**WHAT YOU ARE ASKED TO DO:** Extract all lines that hold the string "Write".

**MATERIALS PROVIDED:**
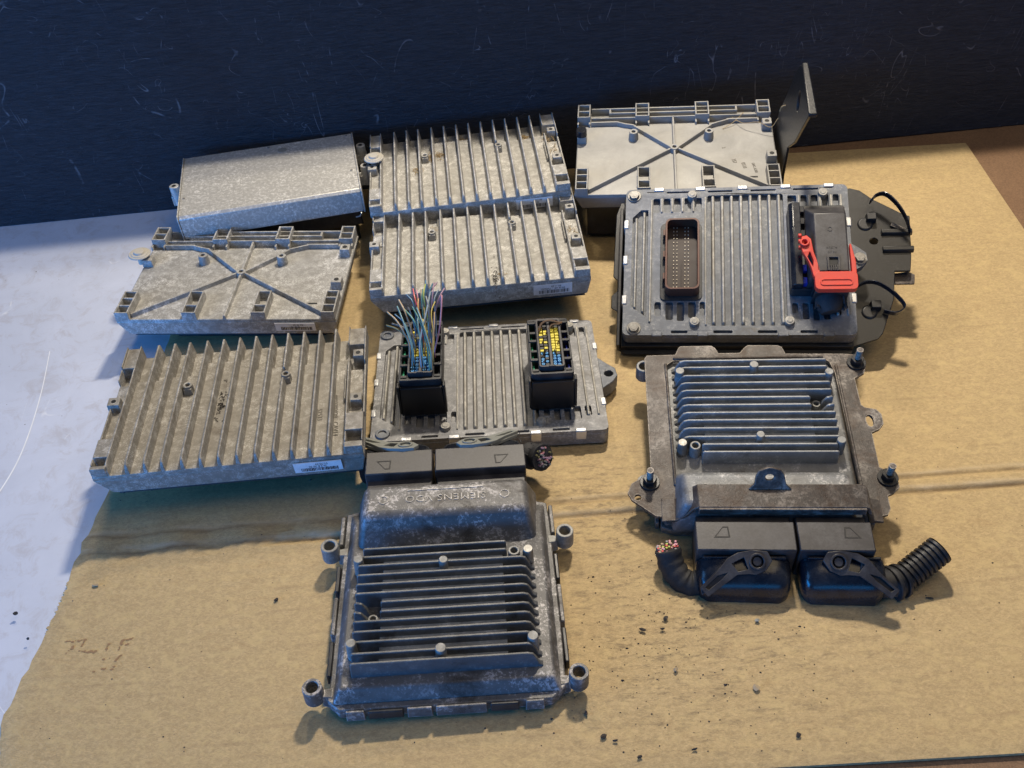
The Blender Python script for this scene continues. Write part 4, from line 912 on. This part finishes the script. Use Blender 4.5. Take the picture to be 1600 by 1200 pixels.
# ------------------------------------------------------------------ small litter on the cardboard
def flake(x, y, w, l, rz, mat, name, label, cat='debris', group=None, h=1.2):
    rnd = random.Random(int(x*7+y)); n = 7; ring = [(w*(.6+.4*rnd.random())*math.cos(2*math.pi*i/n), l*(.6+.4*rnd.random())*math.sin(2*math.pi*i/n)) for i in range(n)]
    mb = MB(); vs = [(a, b, .1+rnd.random()*h) for a, b in ring]+[(a*.9, b*.9, -.1) for a, b in ring]+[(0, 0, h*.9), (0, 0, -.1)]
    fs = []
    for i in range(n):
        j = (i+1) % n; fs += [(i, j, 2*n), (j+n, i+n, 2*n+1), (i, i+n, j+n, j)]
    mb.add(vs, fs)
    o = build(name, mb, mat, None, 0, smooth=False); o.location = (x*.001, y*.001, .0012); o.rotation_euler = (0, 0, R(rz))
    return tag(o, label, cat, group)
spots = [(94.8, 348.1, 4, 3, 40, 'crumb', 'black flaky crumb directly in front of the taped cable stub, largest of three'),
 (78, 340.3, 5, 2, -20, 'crumb', 'long black sliver left of its two neighbours near the taped cable'),
 (91.5, 340.1, 3, 2, 10, 'crumb', 'small black crumb just in front of the largest crumb near the taped cable'),
 (155.5, 342.2, 3, 2.4, 0, 'greylever', 'pale grey chip in the shadow before the two plug hoods'),
 (276, 351.8, 5, 1.5, -10, 'tray', 'curved dark sliver right of the plug hoods near the corrugated conduit'),
 (95, 309.3, 3, 2.2, 30, 'paperbit', 'torn paper bit right of the dark unit\'s front right ear'),
 (143.5, 293.5, 4, 5, 0, 'paperbit', 'upright torn brown flap on open cardboard between the two finned units'),
 (43.5, 267.6, 3.4, 3, 20, 'crumb', 'dark crumb in front of the dark unit\'s right ear, left of a pair'),
 (50.3, 264.4, 3.6, 1.4, 0, 'crumb', 'thin dark crumb lying right beside another near the front edge'),
 (63.8, 253.3, 3.2, 1.8, 15, 'crumb', 'brown crumb closest to the bottom edge of the cardboard'),
 (97.4, 256.1, 3.5, 1.4, 10, 'crumb', 'flat dark crumb midway along the front of the cardboard'),
 (161.9, 261.3, 3, 2.8, 50, 'crumb', 'ragged dark crumb near the cardboard\'s right front, beyond the smudge'),
 (34.4, 283.3, 2, 3.4, 0, 'crumb', 'upright dark crumb just right of the dark unit\'s front corner'),
 (-308.8, 402.8, 5, 2.2, 0, 'paperbit', 'pale torn paper scrap near the cardboard\'s left edge'),
 (-174.6, 381.3, 3, 2.6, 40, 'crumb', 'dark brown crumb left of the dark finned unit'),
 (-359, 382.5, 3, 2.6, 20, 'crumb', 'black crumb on the white bench, the larger one left of the cardboard'),
 (-343.3, 361.2, 2, 1.6, 0, 'crumb', 'tiny black crumb on the white bench close against the cardboard edge')]
for x, y, w, l, rz, mt, lab in spots:
    flake(x, y, w*.72, l*.62, rz, M[mt], 'paper_scrap' if mt == 'paperbit' else 'debris_crumb', lab, 'paper scrap' if mt == 'paperbit' else 'crumb', 'crumbs and scraps on the bench')
card = bpy.data.objects['cardboard_sheet']; CUR['b'] = 0
mb = MB(); rnd = random.Random(12)   # worn brown stamp marks near the left edge
for x, y, l, a in ((-309, 358, 16, 3), (-311, 352, 9, 60), (-300, 349, 15, -4), (-286, 352, 6, 85), (-277, 353, 8, 88), (-273, 357, 7, 5), (-274, 353, 5, 5), (-286, 343, 4, 50), (-282, 343, 4, 40), (-276, 343, 5, 50), (-289, 335, 4, 60), (-284, 335, 5, 30), (-278, 335, 4, 70), (-304, 356, 8, 80)):
    c_, s_ = math.cos(R(a)), math.sin(R(a))
    for k in range(int(l*1.3)):
        if rnd.random() < .35: continue
        q = (k/(l*1.3)-.5)*l; px, py = x+c_*q+rnd.uniform(-.5, .5), y+s_*q+rnd.uniform(-.6, .6); r_ = rnd.uniform(.25, .85)
        b0 = len(mb.v); zz = .5*math.sin(px*.011+1)*math.sin(py*.013)+.25
        mb.v += [(px+r_*math.cos(t_)*1.6, py+r_*math.sin(t_), zz+k*.0004) for t_ in (0, 1.05, 2.1, 3.14, 4.2, 5.24)]; mb.f.append(tuple(range(b0, b0+6)))
build('faded_stamp', mb, plain('faded_brown_ink', (.31, .19, .095), .8), card, 0)
wp = bpy.data.objects['workbench_white_panel']
mb = MB(); P_ = smooth_path([(-433, 678, 0), (-422, 620, 0), (-415, 562, 0), (-415, 520, 0), (-424, 470, 0), (-436, 430, 0)], 8); vs = []
for i, p_ in enumerate(P_):
    w_ = .35+.5*i/len(P_); vs += [(p_.x-w_, p_.y, -3.9), (p_.x+w_, p_.y, -3.9)]
mb.add(vs, [(2*i, 2*i+1, 2*i+3, 2*i+2) for i in range(len(P_)-1)])
build('scratch_mark', mb, plain('bare_scratch', (.9, .9, .9), .5), wp, 0)

rnd = random.Random(77); mb = MB()
for _ in range(620):
    if rnd.random() < .6: x, y = rnd.gauss(95, 70), rnd.gauss(330, 45)
    else: x, y = rnd.uniform(-330, 480), rnd.uniform(255, 520)
    if not (-325 < x < 500 and 252 < y < 940): continue
    r_ = rnd.uniform(.15, .55) if rnd.random() < .95 else rnd.uniform(.6, 1.1); z = .3+.5*math.sin(x*.011+1)*math.sin(y*.013)
    a0 = rnd.uniform(0, 3); pts_ = [(x+r_*rnd.uniform(.5, 1.2)*math.cos(a0+k*1.57)*1.5, y+r_*rnd.uniform(.5, 1.2)*math.sin(a0+k*1.57), z) for k in range(4)]
    mb.add(pts_+[(x, y, z+r_*.8)], [(0, 1, 4), (1, 2, 4), (2, 3, 4), (3, 0, 4), (3, 2, 1, 0)])
g_ = build('fine_grit', mb, M['crumb'], None, 0, smooth=False, kind='stuff'); g_['label'] = 'fine dark grit scattered over the cardboard round the front units'; g_['category'] = 'grit'
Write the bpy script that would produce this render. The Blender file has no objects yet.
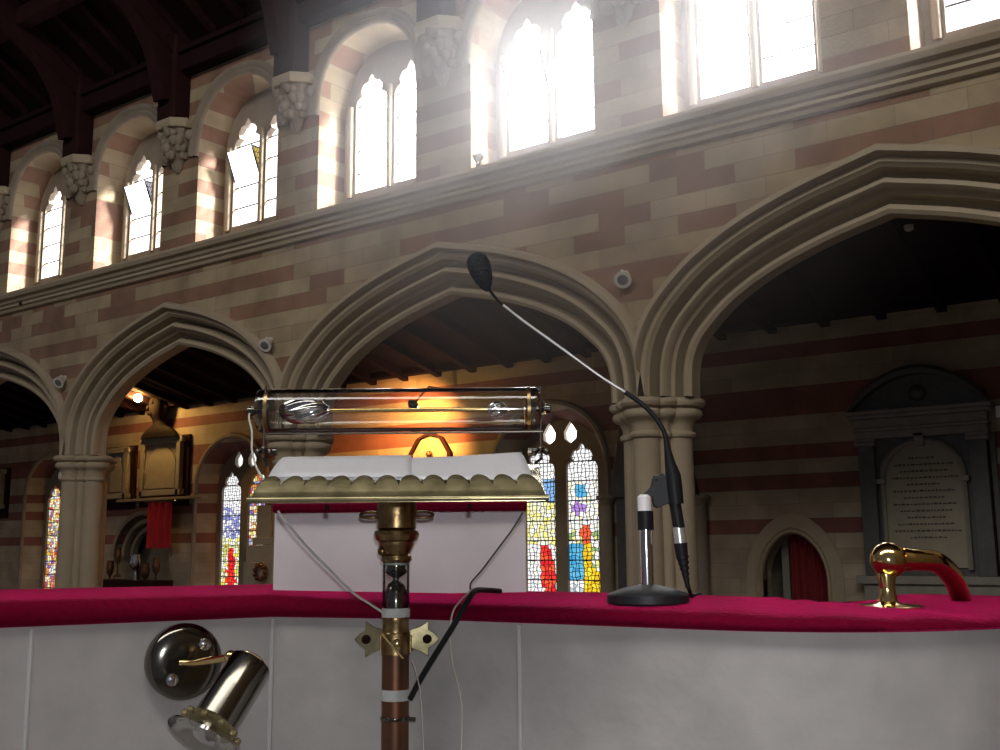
import bpy, bmesh, math, random
from mathutils import Vector, Matrix
random.seed(7)
PI = math.pi
sc = bpy.context.scene
COL = sc.collection
# ---------------------------------------------------------------- camera
H = 3.2                                   # eye height above the nave floor
FPX, YAW, PITCH, ROLL = 1050.64, 0.61808, 0.163907, -0.008622
def cam_axes(yaw):
    F = Vector((-math.sin(yaw) * math.cos(PITCH), math.cos(yaw) * math.cos(PITCH), math.sin(PITCH)))
    R = Vector((math.cos(yaw), math.sin(yaw), 0)); U = R.cross(F)
    return F, R * math.cos(ROLL) + U * math.sin(ROLL), U * math.cos(ROLL) - R * math.sin(ROLL)
F_, R_, U_ = cam_axes(YAW)
cd = bpy.data.cameras.new('camera'); cam = bpy.data.objects.new('camera', cd); COL.objects.link(cam)
cd.sensor_width = 36; cd.lens = FPX * 36 / 1000; cd.clip_start = 0.02; cd.clip_end = 200
m = Matrix((R_, U_, -F_)).transposed().to_4x4(); m.translation = (0, 0, H)
cam.matrix_world = m
sc.camera = cam
PM = Matrix.Rotation(YAW, 4, 'Z')         # pulpit frame: x right, y away from the preacher
def WW(px, py, Y):                        # pixel -> point on the wall plane y = Y
    d = F_ * FPX + R_ * (px - 500) - U_ * (py - 375)
    d *= Y / d.y
    return Vector((d.x, d.y, d.z + H))
PF, PR, PU = cam_axes(0)
def PP(px, py, Y):                        # the same in the pulpit frame
    d = PF * FPX + PR * (px - 500) - PU * (py - 375)
    d *= Y / d.y
    return Vector((d.x, d.y, d.z + H))
# ---------------------------------------------------------------- view, world, lights
vs = sc.view_settings
vs.view_transform = 'Standard'; vs.look = 'None'; vs.exposure = 0.58; vs.gamma = 1; vs.use_curve_mapping = False
w = bpy.data.worlds.new('world'); sc.world = w; w.use_nodes = True
bg = w.node_tree.nodes['Background']; bg.inputs[0].default_value = (0.86, 0.88, 1.0, 1); bg.inputs[1].default_value = 0.058
def light(kind, name, loc, power, color=(1, 1, 1), **k):
    l = bpy.data.lights.new(name, kind); l.energy = power; l.color = color
    for a, b in k.items(): setattr(l, a, b)
    o = bpy.data.objects.new(name, l); COL.objects.link(o); o.location = loc
    return o
def aim(o, d): o.rotation_euler = Vector(d).to_track_quat('-Z', 'Y').to_euler()
sun = light('SUN', 'sun', (0, 20, 20), 24.0, (1, 0.97, 0.96), angle=math.radians(11)); aim(sun, (-0.72, -0.64, -0.80))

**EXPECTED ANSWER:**
The Blender Python script for this scene continues. Write part 4, from line 912 on. This part finishes the script. Use Blender 4.5. Take the picture to be 1600 by 1200 pixels.
Write the bpy script that would produce this render. The Blender file has no objects yet.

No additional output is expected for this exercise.